Diria que não é tanto um desconhecimento generalizado da história, mas sim uma lacuna na profundidade e na aplicação desse conhecimento à gestão prática do património, e por vezes, uma desconexão entre o conhecimento académico e a realidade do terreno. Os responsáveis, em geral, têm uma formação académica sólida. No entanto, a história portuguesa é vasta, e a especialização em áreas muito específicas do património (arqueologia, arquitetura de determinada época, sociologia do património, etc.) pode levar a uma visão fragmentada. O conhecimento histórico foca muito no "o que é" o património e "de onde veio", mas a gestão do património exige também o "como" intervir, "como" financiar, "como" envolver a comunidade, "como" comunicar o valor. É uma transição do conhecimento histórico para gestão de projeto de reabilitação estratégica e social.
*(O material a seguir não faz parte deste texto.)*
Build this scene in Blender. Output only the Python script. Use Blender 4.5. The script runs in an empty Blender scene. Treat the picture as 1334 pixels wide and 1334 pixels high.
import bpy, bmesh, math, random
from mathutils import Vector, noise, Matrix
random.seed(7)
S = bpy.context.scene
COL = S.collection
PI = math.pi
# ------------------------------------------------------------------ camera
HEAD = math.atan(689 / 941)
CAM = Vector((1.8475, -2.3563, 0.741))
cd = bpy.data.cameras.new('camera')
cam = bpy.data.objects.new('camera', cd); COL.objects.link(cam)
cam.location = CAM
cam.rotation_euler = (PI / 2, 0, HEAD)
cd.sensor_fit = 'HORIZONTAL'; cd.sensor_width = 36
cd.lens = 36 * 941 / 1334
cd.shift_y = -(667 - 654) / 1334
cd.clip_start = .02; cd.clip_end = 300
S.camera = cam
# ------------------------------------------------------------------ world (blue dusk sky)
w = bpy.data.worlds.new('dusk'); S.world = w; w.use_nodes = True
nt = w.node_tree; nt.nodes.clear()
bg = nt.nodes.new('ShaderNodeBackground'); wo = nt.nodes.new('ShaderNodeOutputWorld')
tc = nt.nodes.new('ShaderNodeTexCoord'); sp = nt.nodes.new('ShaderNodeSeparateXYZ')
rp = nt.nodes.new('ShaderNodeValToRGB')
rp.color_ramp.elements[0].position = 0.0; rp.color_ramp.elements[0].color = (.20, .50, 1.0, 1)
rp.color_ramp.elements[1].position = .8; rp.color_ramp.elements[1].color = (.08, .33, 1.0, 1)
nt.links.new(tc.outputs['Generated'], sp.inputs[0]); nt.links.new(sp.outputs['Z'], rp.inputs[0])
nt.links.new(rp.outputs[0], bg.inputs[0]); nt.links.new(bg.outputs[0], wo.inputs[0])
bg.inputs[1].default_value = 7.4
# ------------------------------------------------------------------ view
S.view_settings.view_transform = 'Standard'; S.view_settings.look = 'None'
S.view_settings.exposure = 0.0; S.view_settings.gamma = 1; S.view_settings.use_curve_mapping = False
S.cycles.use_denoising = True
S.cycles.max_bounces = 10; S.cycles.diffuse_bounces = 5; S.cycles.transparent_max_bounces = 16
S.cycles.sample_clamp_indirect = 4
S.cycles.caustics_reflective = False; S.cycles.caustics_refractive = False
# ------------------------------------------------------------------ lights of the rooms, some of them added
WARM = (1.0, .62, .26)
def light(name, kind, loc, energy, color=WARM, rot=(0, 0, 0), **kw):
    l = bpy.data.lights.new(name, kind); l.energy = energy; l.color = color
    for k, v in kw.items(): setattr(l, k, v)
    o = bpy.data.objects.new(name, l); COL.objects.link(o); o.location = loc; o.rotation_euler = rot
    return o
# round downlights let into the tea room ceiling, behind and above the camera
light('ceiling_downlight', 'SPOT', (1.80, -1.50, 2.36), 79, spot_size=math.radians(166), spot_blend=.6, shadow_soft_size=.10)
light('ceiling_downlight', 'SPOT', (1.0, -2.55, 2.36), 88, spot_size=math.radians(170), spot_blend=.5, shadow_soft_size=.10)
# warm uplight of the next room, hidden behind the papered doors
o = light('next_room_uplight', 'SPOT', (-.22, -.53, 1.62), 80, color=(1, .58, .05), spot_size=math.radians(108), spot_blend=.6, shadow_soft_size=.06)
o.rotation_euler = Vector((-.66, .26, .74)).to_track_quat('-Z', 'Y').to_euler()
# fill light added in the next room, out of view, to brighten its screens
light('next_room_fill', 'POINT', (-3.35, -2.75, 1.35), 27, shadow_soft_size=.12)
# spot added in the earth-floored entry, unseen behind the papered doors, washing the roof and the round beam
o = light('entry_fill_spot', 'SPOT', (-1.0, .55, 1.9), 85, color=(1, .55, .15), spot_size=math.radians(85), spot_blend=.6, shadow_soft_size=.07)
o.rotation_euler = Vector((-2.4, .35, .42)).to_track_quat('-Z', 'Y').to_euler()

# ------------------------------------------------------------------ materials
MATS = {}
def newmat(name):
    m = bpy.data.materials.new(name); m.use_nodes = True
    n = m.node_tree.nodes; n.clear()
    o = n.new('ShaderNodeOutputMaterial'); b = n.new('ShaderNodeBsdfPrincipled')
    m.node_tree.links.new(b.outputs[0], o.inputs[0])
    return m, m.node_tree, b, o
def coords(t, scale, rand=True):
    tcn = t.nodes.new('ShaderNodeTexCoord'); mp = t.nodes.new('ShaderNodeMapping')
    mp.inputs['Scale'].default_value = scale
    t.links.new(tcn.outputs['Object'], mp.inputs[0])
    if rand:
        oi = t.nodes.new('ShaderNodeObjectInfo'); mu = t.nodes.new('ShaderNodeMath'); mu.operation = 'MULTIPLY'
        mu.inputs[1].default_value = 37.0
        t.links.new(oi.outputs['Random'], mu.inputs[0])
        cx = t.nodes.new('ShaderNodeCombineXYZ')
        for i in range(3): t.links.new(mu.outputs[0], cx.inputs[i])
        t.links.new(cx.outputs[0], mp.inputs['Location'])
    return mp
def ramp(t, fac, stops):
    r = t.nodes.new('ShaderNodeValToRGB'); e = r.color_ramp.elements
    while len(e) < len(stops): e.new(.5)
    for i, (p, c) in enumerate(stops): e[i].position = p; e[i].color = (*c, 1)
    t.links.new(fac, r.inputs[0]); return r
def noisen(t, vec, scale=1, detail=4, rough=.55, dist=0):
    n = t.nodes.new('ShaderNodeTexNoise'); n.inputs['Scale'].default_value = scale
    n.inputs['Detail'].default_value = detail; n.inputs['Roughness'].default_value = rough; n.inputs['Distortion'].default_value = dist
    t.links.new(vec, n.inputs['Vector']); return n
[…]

Mesmo com um profundo conhecimento histórico, os gestores podem estar limitados por pressões políticas, orçamentais ou prazos que comprometem a aplicação ideal desse conhecimento em decisões de reabilitação ou valorização. Talvez o maior "desconhecimento" seja sobre o potencial de gerar impacto social e económico real a partir do património, para além da sua mera conservação física. É aqui que a minha consultoria entra, transformando esse conhecimento histórico em valor contemporâneo e sustentável.
O que pretende alcançar com a criação do MAPA VIVO?
A minha empresa Herança Futura Consultoria, oferece diversos serviços, dentre eles com a metodologia MAPA VIVO pretendo capacitar empresas e entidades governamentais em países lusófonos para que os investimentos em património, cultura e social não sejam apenas um gasto, mas um ativo estratégico com impacto comprovado. Em primeiro lugar, através da metodologia rigorosa, conseguimos quantificar os benefícios sociais e económicos, utilizando métricas como o Retorno Social do Investimento (ROI) e alinhando os resultados aos ODS/ESG da ONU. Indo além do invisível, revisitando o valor mensurável de cada ação. O segundo objetivo passa por propomos planos práticos para otimizar o impacto, superando os desafios burocráticos e de gestão identificados no setor com base nos dados recolhidos e nas pesquisas exclusivas efetuadas. Também preparamos os projetos para atender às exigências de transparência e impacto de grandes programas de financiamento (como o Portugal 2030) e de investidores, garantindo a sua sustentabilidade financeira. Por último, capacitamos equipes internas para gerir e comunicar o impacto, assegurando que o património cultural não seja apenas uma herança do passado, mas um ativo vivo e dinâmico que construa um futuro próspero e equitativo para as comunidades lusófonas.